Do You Know What Your Employees Are Really Costing You?
When most business owners think about payroll costs, they focus on an employee’s gross salary. But the true cost of employing someone is usually higher, and understanding the full picture can make a meaningful difference to your budgeting, pricing, and profitability.
Let’s break down what sits behind the payslip.
The Visible Cost: Gross Pay
This is the figure most people think of first; the agreed salary or hourly wage before deductions. It’s important, but it’s only part of the story.
The Less Visible Costs: Employer Liabilities
Employer’s National Insurance (NIC)
On top of gross pay, employers are usually required to pay Employer’s National Insurance Contributions (NICs) to HMRC. This is an additional 15% of the employee’s earnings above the secondary threshold - currently £5,000 a year - and is not deducted from the employee’s pay. It is an extra cost to the business.
Employer Pension Contributions
If your employee is enrolled in a workplace pension, you will be required to contribute a minimum percentage (at least 3%) of their qualifying earnings between £6,420 and £50,268 a year. Again, this is an additional employer expense rather than a deduction from the employee.
PAYE – What Actually Leaves Your Bank Account?
Your PAYE bill is made up of two components:
Employee deductions – Income Tax and Employee NICs (taken from the employee’s pay) along with student and postgraduate loans.
Employer NICs – The employer’s own contribution.
While employee deductions are funded from the employee’s salary, Employer NICs are a genuine additional business cost.
Mitigating the Cost:
Employment Allowance
Many employers are eligible for Employment Allowance (EA): a government relief that reduces your annual Class 1 Employer NIC liability.
What This Means in Practice
Employment Allowance can offset up to £10,500 of Employer NICs per year (subject to eligibility).
If your total Employer NIC bill is below this amount, your effective employer NI cost could be £0.
In these cases, your PAYE payment to HMRC consists solely of employee deductions, not employer contributions.

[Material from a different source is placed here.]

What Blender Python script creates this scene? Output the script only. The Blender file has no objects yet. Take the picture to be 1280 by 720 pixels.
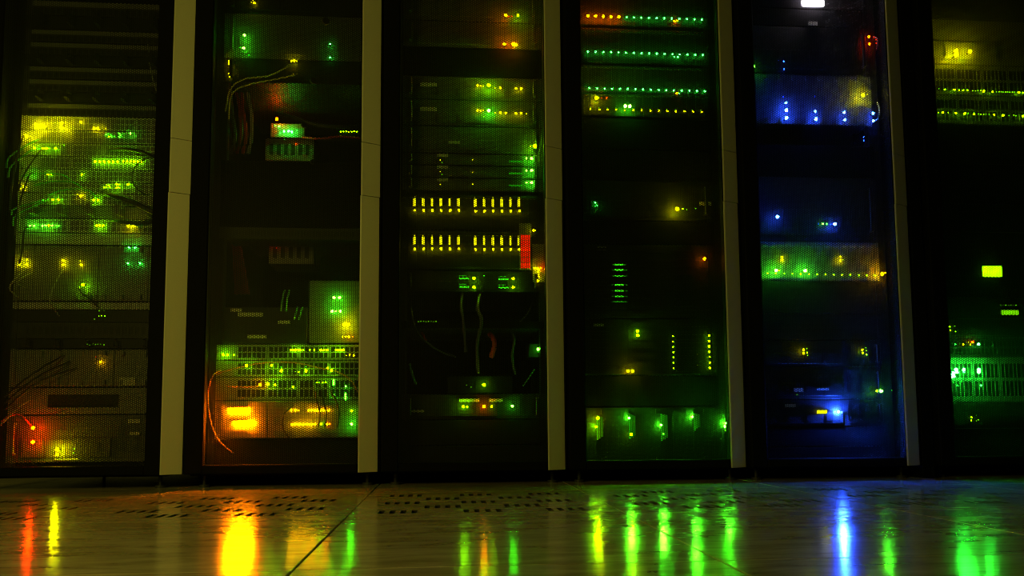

This is particularly beneficial for:
Small businesses
Start-ups
Employers with only a few staff
Businesses with lower overall payroll totals
Recent threshold changes have widened eligibility, meaning more employers can benefit than in previous years.
Hiring under 21s
Younger employees are sometimes viewed as higher risk due to limited work experience. However, they can also be a significant asset, often bringing adaptability, enthusiasm, and the opportunity to be trained from the outset to match your business’s specific processes and culture.
In addition to development potential, there can also be direct cost savings when employing workers under 21.
Lower National Minimum Wage Rates
The National Minimum Wage for under-21s is lower than the National Living Wage for workers aged 21 and over.
For example (2026/27 rates):Age 18–20: £10.85 per hour
Age 16–17: £8.00 per hour
This can make a noticeable difference to overall staffing costs, particularly for entry-level or training roles.
Employer National Insurance Relief
Employers pay 0% Employer National Insurance on earnings up to the Upper Secondary Threshold for employees under the age of 21.
This can represent a saving of up to 15% compared with standard Employer NI rates, depending on salary levels.Pension Contributions
Automatic enrolment into a workplace pension generally applies from age 22 (subject to earnings thresholds).
This means that employees aged under 22 are not automatically enrolled, and unless they choose to opt in, employers are not required to make pension contributions. This can reduce employer costs by a further 3% of qualifying earnings.
Why This Matters
Understanding true employment cost helps you:
Price your services accurately
Forecast cashflow more reliably
Decide when you can afford to hire
Avoid surprises at payroll or year-end
Take advantage of available reliefs
The Takeaway
An employee’s salary is only the starting point. The real cost includes Employer National Insurance and pension contributions, but for many small employers, Employment Allowance or hiring school leavers and younger workers can significantly reduce or even eliminate the employer NI element.
Knowing your numbers isn’t just good housekeeping. It’s smart business planning.